Word for word, quote all of the material, omitting the pictures.

--- DATA SECTION ---

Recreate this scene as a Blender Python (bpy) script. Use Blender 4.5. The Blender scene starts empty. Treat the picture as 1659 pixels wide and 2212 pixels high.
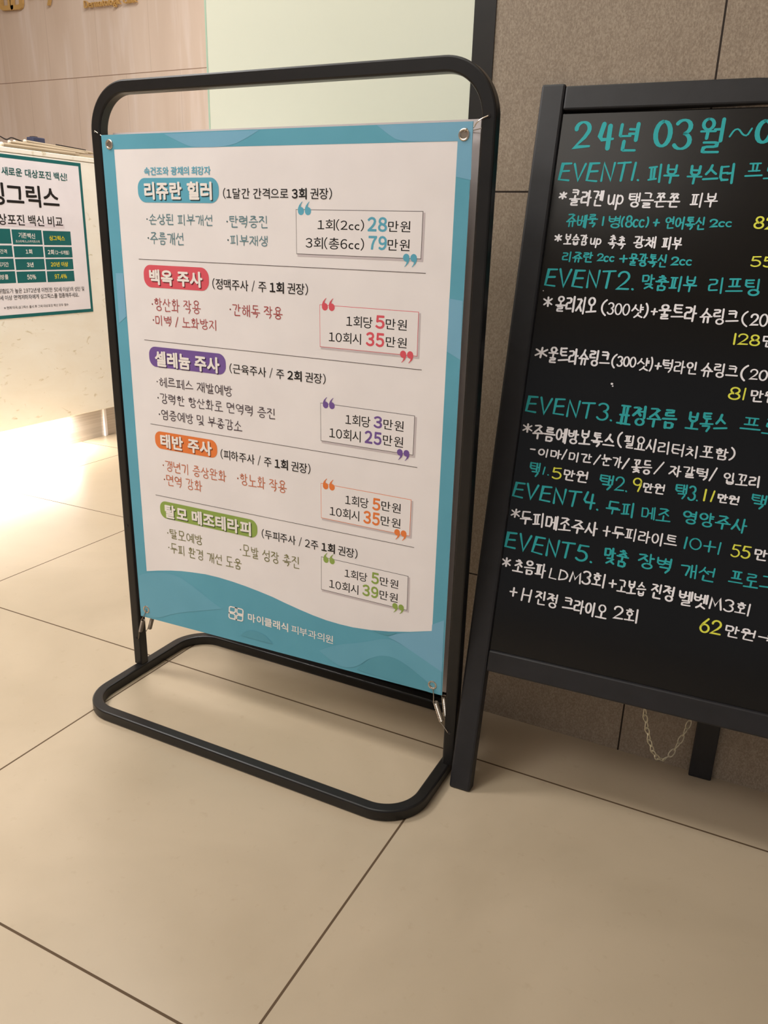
import bpy, bmesh, math, random
from mathutils import Vector, Matrix
random.seed(7)
scene = bpy.context.scene
COL = scene.collection

# ------------------------------------------------------------------ camera, world, lights, exposure
cam_data = bpy.data.cameras.new('camera')
cam_data.sensor_fit = 'HORIZONTAL'
cam_data.sensor_width = 36.0
cam_data.lens = 37.267
cam_data.clip_start = 0.02
cam = bpy.data.objects.new('camera', cam_data)
COL.objects.link(cam)
_R = Matrix(((0.8928285433483386, -0.16975285205004598, 0.4171824078306265),
             (0.4494984640500321, 0.2773633540928788, -0.8491293780237558),
             (0.02843102177456835, 0.9456497972437913, 0.32394156567756244)))
cam.matrix_world = Matrix.Translation((0, 0, 0.8)) @ _R.to_4x4()
scene.camera = cam

scene.view_settings.view_transform = 'Standard'
scene.view_settings.look = 'None'
scene.view_settings.exposure = 0.0
scene.view_settings.gamma = 1.0
scene.view_settings.use_curve_mapping = False

world = bpy.data.worlds.new('world')
scene.world = world
world.use_nodes = True
world.node_tree.nodes['Background'].inputs[0].default_value = (0.97, 0.97, 1.0, 1)
world.node_tree.nodes['Background'].inputs[1].default_value = 0.27

def area(name, loc, size, power, colour, target=None, size_y=None, spread=180):
    d = bpy.data.lights.new(name, 'AREA')
    d.energy = power
    d.color = colour
    d.size = size
    if size_y:
        d.shape = 'RECTANGLE'
        d.size_y = size_y
    d.spread = math.radians(spread)
    o = bpy.data.objects.new(name, d)
    COL.objects.link(o)
    o.location = loc
    if target is not None:
        o.rotation_euler = (Vector(target) - Vector(loc)).to_track_quat('-Z', 'Y').to_euler()
    return o

area('ceiling_light_front', (-1.6, -0.8, 2.55), 0.9, 23, (1.0, 1.0, 1.0))
area('ceiling_light_left', (-2.3, 0.5, 2.55), 0.5, 44, (1.0, 0.985, 0.965))
area('ceiling_light_reception', (-1.75, 2.1, 2.55), 0.7, 35, (1.0, 1.0, 0.99))
area('ceiling_light_glass', (-0.85, 0.60, 2.55), 0.35, 8, (0.96, 1.0, 0.93))
area('added_fill_uplight', (-1.5, -1.3, 2.25), 2.2, 44, (1.0, 1.0, 1.0), target=(-1.5, -1.3, 3.0))  # added upward fill, brightens the ceiling that the board reflects
area('counter_led_strip', (-2.42, 1.60, 0.118), 0.035, 15, (1.0, 0.96, 0.88), size_y=1.15)

def lin(c):
    return tuple((v / 12.92 if v <= 0.04045 else ((v + 0.055) / 1.055) ** 2.4) for v in (x / 255 for x in c))

# ------------------------------------------------------------------ materials
def mat(name, rgb, rough=0.5, spec=0.5, metal=0.0, coat=0.0):
    m = bpy.data.materials.new(name)
    m.use_nodes = True
    b = m.node_tree.nodes['Principled BSDF']
    b.inputs['Base Color'].default_value = (*lin(rgb), 1)
    b.inputs['Roughness'].default_value = rough
    b.inputs['Specular IOR Level'].default_value = spec
    b.inputs['Metallic'].default_value = metal
    b.inputs['Coat Weight'].default_value = coat
    return m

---

### [FULL SOLUTION]
Recreate this scene as a Blender Python (bpy) script. Use Blender 4.5. The Blender scene starts empty. Treat the picture as 1659 pixels wide and 2212 pixels high.
import bpy, bmesh, math, random
from mathutils import Vector, Matrix
random.seed(7)
scene = bpy.context.scene
COL = scene.collection

# ------------------------------------------------------------------ camera, world, lights, exposure
cam_data = bpy.data.cameras.new('camera')
cam_data.sensor_fit = 'HORIZONTAL'
cam_data.sensor_width = 36.0
cam_data.lens = 37.267
cam_data.clip_start = 0.02
cam = bpy.data.objects.new('camera', cam_data)
COL.objects.link(cam)
_R = Matrix(((0.8928285433483386, -0.16975285205004598, 0.4171824078306265),
             (0.4494984640500321, 0.2773633540928788, -0.8491293780237558),
             (0.02843102177456835, 0.9456497972437913, 0.32394156567756244)))
cam.matrix_world = Matrix.Translation((0, 0, 0.8)) @ _R.to_4x4()
scene.camera = cam

scene.view_settings.view_transform = 'Standard'
scene.view_settings.look = 'None'
scene.view_settings.exposure = 0.0
scene.view_settings.gamma = 1.0
scene.view_settings.use_curve_mapping = False

world = bpy.data.worlds.new('world')
scene.world = world
world.use_nodes = True
world.node_tree.nodes['Background'].inputs[0].default_value = (0.97, 0.97, 1.0, 1)
world.node_tree.nodes['Background'].inputs[1].default_value = 0.27

def area(name, loc, size, power, colour, target=None, size_y=None, spread=180):
    d = bpy.data.lights.new(name, 'AREA')
    d.energy = power
    d.color = colour
    d.size = size
    if size_y:
        d.shape = 'RECTANGLE'
        d.size_y = size_y
    d.spread = math.radians(spread)
    o = bpy.data.objects.new(name, d)
    COL.objects.link(o)
    o.location = loc
    if target is not None:
        o.rotation_euler = (Vector(target) - Vector(loc)).to_track_quat('-Z', 'Y').to_euler()
    return o

area('ceiling_light_front', (-1.6, -0.8, 2.55), 0.9, 23, (1.0, 1.0, 1.0))
area('ceiling_light_left', (-2.3, 0.5, 2.55), 0.5, 44, (1.0, 0.985, 0.965))
area('ceiling_light_reception', (-1.75, 2.1, 2.55), 0.7, 35, (1.0, 1.0, 0.99))
area('ceiling_light_glass', (-0.85, 0.60, 2.55), 0.35, 8, (0.96, 1.0, 0.93))
area('added_fill_uplight', (-1.5, -1.3, 2.25), 2.2, 44, (1.0, 1.0, 1.0), target=(-1.5, -1.3, 3.0))  # added upward fill, brightens the ceiling that the board reflects
area('counter_led_strip', (-2.42, 1.60, 0.118), 0.035, 15, (1.0, 0.96, 0.88), size_y=1.15)

def lin(c):
    return tuple((v / 12.92 if v <= 0.04045 else ((v + 0.055) / 1.055) ** 2.4) for v in (x / 255 for x in c))

# ------------------------------------------------------------------ materials
def mat(name, rgb, rough=0.5, spec=0.5, metal=0.0, coat=0.0):
    m = bpy.data.materials.new(name)
    m.use_nodes = True
    b = m.node_tree.nodes['Principled BSDF']
    b.inputs['Base Color'].default_value = (*lin(rgb), 1)
    b.inputs['Roughness'].default_value = rough
    b.inputs['Specular IOR Level'].default_value = spec
    b.inputs['Metallic'].default_value = metal
    b.inputs['Coat Weight'].default_value = coat
    return m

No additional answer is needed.